Yesterday, Patna High Court put an interim stay on the caste-based survey initiated by the Bihar state government.
The Bihar government had launched the exercise in January this year and aimed at compiling data on each family in a two-phase process. However, several petitions had been filed in the high court challenging the caste survey.
On Wednesday, during the previous hearing, the high court had reserved its judgment in the case and the division bench of chief justice K Vinod Chandran and justice Madhuresh Prasad had noted that it would grant interim relief to the petitioners.
“We will grant you interim relief if there is a violation of any of the three issues, otherwise we will allow them (the state government) to continue (with the exercise),” Justice Chandran had said.
Three pleas were filed in the court, including one by Youth for Equality, challenging Nitish Kumar-led government's caste-based survey.

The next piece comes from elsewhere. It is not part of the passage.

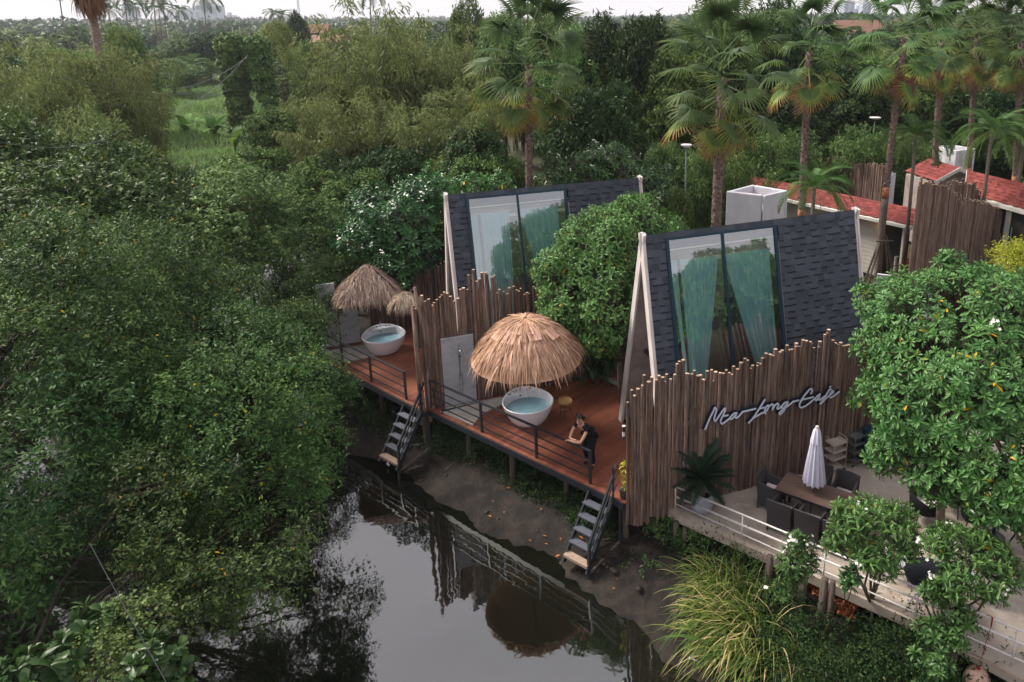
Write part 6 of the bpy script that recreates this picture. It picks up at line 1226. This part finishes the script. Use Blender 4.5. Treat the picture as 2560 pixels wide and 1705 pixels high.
def feather_crown(seed, n, L_, nl, ll, w, arch, e0=1.35, e1=-.2, tone=.45):
    r = rngv(seed); G = [feather(r, L_, nl, ll, w, arch, tone=tone) for _ in range(3)]; o = []
    for k in range(n):
        f = (k+.5)/n; az = k*2.39996+r.normal()*.1; el = e0+(e1-e0)*f; d = np.array([math.cos(az)*math.cos(el), math.sin(az)*math.cos(el), math.sin(el)]); o.append(place(G[k % 3], frame(d), np.zeros(3), r.normal()*.07, r.uniform(.82, 1.1)))
    return cat(o)
cyc = npmesh('crown', *feather_crown(201, 34, .98, 60, .19, .010, .7, 1.45, -.05, .55), 'leaf_cycad')
t = thing('cycad', 'dark green cycad with stiff arching fronds growing in the blue-grey pot', 'cycad', (pp.x, pp.y, .0)); o = link('crown', cyc, t); o.location = (0, 0, .42)
mb = MB(); mb.sm = True; mb.tube([(0, 0, -.02), (.01, 0, .42)], [.09, .075], 10); mb.build('trunk', 'boot_trunk', t)
fc = [npmesh('crown', *feather_crown(210+k, 22, 2.4, 60, .55, .012, 1.9, 1.35, -.1, .5), 'leaf_feather') for k in range(2)]
def feather_palm(label, u, v, y, sc, k, zb=-.7, m=None, group='feather-leaved palms'):
    c = D(u, v, y); t = thing('feather_palm', label, 'palm tree', (c.x, y, zb), 0, group); o = link('crown', fc[k % 2], t); o.location = (0, 0, c.z-zb); o.scale = (sc,)*3; o.rotation_euler = (0, 0, k*1.7)
    mb = MB(); mb.sm = True; mb.tube([(0, 0, 0), (.05, 0, (c.z-zb)*.5), (0, 0, c.z-zb)], [.10, .075, .07], 9); mb.build('trunk', 'ring_trunk', t)
feather_palm('small feather palm in front of the red roof, beside the white tank', 2035, 470, 25.5, .72, 0)
feather_palm('feather palm hanging over the white slab', 2290, 345, 31, .75, 1); feather_palm('feather palm with drooping fronds at the right edge', 2480, 330, 33, .95, 2); feather_palm('second feather palm at the right edge, partly yellow', 2560, 350, 34, .95, 3)
feather_palm('feather palm deep in the hedge left of the disc lamp', 2090, 345, 50, .95, 4); feather_palm('feather palm standing in the hedge behind the strutted palm', 2225, 360, 43, .8, 5); feather_palm('feather palm by the far edge of the green field', 480, 165, 134, 1.9, 7); feather_palm('second feather palm by the far edge of the green field', 535, 180, 134, 1.9, 9); feather_palm('slender frond tips poking above the nearer cabin ridge', 1900, 585, 22.5, .25, 6)
def banana(label, u, v, y, n, L_, seed, zb=-.7):
    r = rngv(seed); c = P(u, v, zb) if y is None else D(u, v, y); t = thing('banana_plant', label, 'banana plant', (c.x, c.y, zb)); V_, T_, v_ = [], [], []; out_ = []
    for k in range(n):
        az = r.uniform(0, 6.28); m = 8; p = np.array([0, 0, .6+.5*r.random()]); el = r.uniform(.7, 1.4); W_ = L_*.16; vv = []
        for j in range(m+1):
            d = np.array([math.cos(az)*math.cos(el), math.sin(az)*math.cos(el), math.sin(el)]); s_ = unit(np.cross(d, [0, 0, 1.]))*W_*(math.sin(math.pi*min(1, .06+j/m*.94))**.6); vv += [p+s_, p+np.array([0, 0, -.05]), p-s_]; p = p+d*L_/m; el -= .16
        f = []
        for j in range(m):
            a = 3*j; f += [(a, a+3, a+4), (a, a+4, a+1), (a+1, a+4, a+5), (a+1, a+5, a+2)]
        out_.append((np.array(vv), np.array(f), np.full(len(f), r.random())))
    link('leaf', npmesh('leaf', *cat(out_), 'leaf_banana'), t); mb = MB(); mb.sm = True; mb.tube([(0, 0, 0), (0, 0, 1.1)], [.14, .08], 8); mb.build('trunk', 'leaf_banana', t)
banana('clump of young banana leaves before the vine column', 540, 350, None, 9, 3.0, 301); banana('banana plant among the vines left of the column foot', 470, 350, None, 7, 2.6, 302); banana('banana plant with drooping leaves at the column foot', 590, 385, None, 8, 2.6, 303)
c = D(1140, 480, 29); banana('single upright banana leaf behind the farther cabin', 1140, 480, 29, 2, 1.9, 304, 2.6-.2)
# ------------------------------------------------------------ tree stock for the middle distance
def lobes_auto(seed, R_, hc, n, r_):
    r = rngv(seed); L_ = [(0, 0, hc, R_*.62)]
    for k in range(n):
        d = unit(r.normal(size=3)+np.array([0, 0, .35])); L_.append((d[0]*R_*.68, d[1]*R_*.68, hc+d[2]*R_*.75, R_*r.uniform(*r_)))
    return L_
stock = {}
def broad(k, seed, m, **kw):
    lob = lobes_auto(seed, 3.0, 5.0, 15, (.28, .46)); g = crown(seed, lob, **kw); mb = MB(); mb.sm = True; mb.tube([(0, 0, -.5), (.1, 0, 1.6), (0, 0, 3.4)], [.26, .2, .16], 8); limbs(mb, (0, 0, 3.0), [l[:3] for l in lob[1:9]], random.Random(seed), .11); o = mb.build('trunk', 'bark'); me = o.data; bpy.data.objects.remove(o); stock[k] = (npmesh('crown', *g, m), me, 8.3, 3.4)
BK = dict(dens=150, nl=8, Lf=.26, Wf=.12, twig=.5, gap=-.45, inner=.15, yellow=0, up=.3)
broad('dark1', 401, 'leaf_dark', **BK); broad('dark2', 402, 'leaf_dark', **{**BK, 'Lf': .34, 'Wf': .10, 'droop': .6}); broad('mid1', 403, 'leaf_mid', **BK); broad('mid2', 404, 'leaf_mid', **{**BK, 'Lf': .3, 'Wf': .10, 'droop': .5}); broad('vine1', 405, 'leaf_vine', **{**BK, 'Lf': .2, 'Wf': .13, 'dens': 200, 'gap': -.7}); broad('olive1', 406, 'leaf_olive', **{**BK, 'Lf': .2, 'Wf': .09, 'dens': 180})
def bamboo(k, seed, m='leaf_bamboo', n=30, hh=9.5, per=46, ll=.34):
    r = rngv(seed); rg = random.Random(seed); mb = MB(); mb.sm = True; P_, DD_, s_ = [], [], []
    for c in range(n):
        ct_ = r.normal()*.10; az = r.uniform(0, 6.28); ln = hh*r.uniform(.6, 1.12); lean = r.uniform(.06, .42); b = np.array([r.normal()*.5, r.normal()*.5, 0]); pts = []
        for j in range(11):
            f = j/10; out = lean*ln*(.25*f+.75*f**2.4); pts.append(b+np.array([math.cos(az)*out, math.sin(az)*out, ln*(f-.22*lean*2*f**3)]))
        mb.v = rg.random(); mb.tube([tuple(p) for p in pts], [.045*(1-.85*j/10) for j in range(11)], 5, cap=False); pts = np.array(pts)
        for q in range(per):
            f = .22+.78*r.random()**.8; x = f*10; i = min(9, int(x)); p = pts[i]+(pts[i+1]-pts[i])*(x-i); a2 = r.uniform(0, 6.28); br = r.uniform(.15, .8)*(1.15-.6*f); d2 = np.array([math.cos(a2), math.sin(a2), .35])
            tip = p+d2*br; P_.append(tip+r.normal(size=3)*.12); DD_.append(unit(d2*.6+np.array([0, 0, -.5]))); s_.append(r.normal()*.06+.22*(f-.6)+ct_)
    P_, DD_, s_ = np.array(P_), np.array(DD_), np.array(s_); kk = 15; pos = np.repeat(P_, kk, 0)+r.normal(size=(len(P_)*kk, 3))*.17; dd = unit(np.repeat(DD_, kk, 0)+r.normal(size=pos.shape)*.55+np.array([0, 0, -.35])); v = np.clip(.5+np.repeat(s_, kk)+r.normal(size=len(pos))*.16, 0, 1)
    g = inst(LEAF, pos, dd, np.array([0, 0, 1.])+r.normal(size=pos.shape)*.5, ll*r.uniform(.7, 1.2, len(pos)), .06, v); o = mb.build('trunk', 'branch'); me = o.data; bpy.data.objects.remove(o); stock[k] = (npmesh('crown', *g, m), me, hh*1.02, hh*.36)
bamboo('bam1', 411); bamboo('bam2', 412, n=36); bamboo('bamg', 413, 'leaf_mid', n=30, hh=7)
def far_stock(k, seed, m):
    lob = lobes_auto(seed, 3.0, 4.6, 12, (.3, .5)); g = crown(seed, lob, dens=34, nl=5, Lf=.75, Wf=.42, twig=.6, gap=-.6, inner=.1, yellow=0); mb = MB(); mb.tube([(0, 0, -.5), (0, 0, 4)], [.25, .15], 6); o = mb.build('trunk', 'bark'); me = o.data; bpy.data.objects.remove(o); stock[k] = (npmesh('crown', *g, m), me, 8, 3.4)
far_stock('far1', 421, 'leaf_dark'); far_stock('far2', 422, 'leaf_mid'); far_stock('far3', 423, 'leaf_bamboo')
_cnt = [0]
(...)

The first phase of the survey, which involved a house listing exercise, was carried out from 7 January to 21 January. The second phase began on 15 April and was supposed to be concluded by 15 May.
Earlier today, Bihar Chief Minister Nitish Kumar expressed his annoyance with the caste survey. He stated that the last complete caste-wise enumeration was done in 1931 and that enumeration of Scheduled Castes, Scheduled Tribes and Minorities is done in every decennial census. Kumar also asserted that all parties have supported the survey in the legislature.
The demand for caste enumeration in India's decennial census has grown louder in the recent past. Many Opposition parties, including Kumar's Janata Dal (United), its alliance partner Rashtriya Janata Dal, Congress, Samajwadi Party, Dravida Munnetra Kazhagam and others have urged the Union government to accept this demand.